I like your comment about the U.S.-centric view of time. I wonder if Kenny's new project is playing into that, or being ironic about it? (Or both? Or we'll just never be able to tell?)

Michael Robbins said...

An urgently burning question, tho ...

Jordan said...

Fwiw, The "Hitler Hitler Hitler" line is from the Irish comedian Dylan Moran; he's explaining that no matter how lovely and rational a conversationalist a German may be, all he hears when they speak is "Hitler..."

WV: shemetro

troylloyd said...

i've been enjoying reading your reading.

just wanted to pop in & say:

i think William Keckler's I googled you is funnier than "I googled myself".

Have you ever googled google?

I just googled "google myself".

I've googled myself too, in case anyone is googling me.

I googled myself today and actually ended up finding something about myself.

I am not afraid to admit it.

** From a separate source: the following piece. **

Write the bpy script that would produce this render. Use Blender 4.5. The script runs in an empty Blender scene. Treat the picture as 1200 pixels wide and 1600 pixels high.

I am a habitual self-googler.

I've done it in the airport, at home, at the coffee shop, on the couch and even on the front-seat of the mini-van.

I googled myself and all I got was 31700,00 results.

When I googled myself, my top search match is someone who is a cemetery director in Rhode Island.

My name tends to come up in a lot of obituaries but that's about it.

I just googled myself & I am beyond creeped out.

I've Googled myself into a black hole, can anyone help?

My kid googled my name at school and found posts I made on here, this group about her, and she was majorly embarassed as her and friends were googling parents names during computer free time.

My pseudonym is much better known than I am, at least by Google.

I googled myself and saw I was linked here under 'what I googled' on your blog.

I googled myself and sure enough there is pages and pages of stuff that would make a jaded sailor blush, including radical views about sex.

I went into the office the next day and googled myself.

(sometimes when i'm alone, I google myself)

brian (baj) salchert said...

Thanks, Stan, for your close readings of Flarf poems in these posts. These Flarf poems seem more upper-class.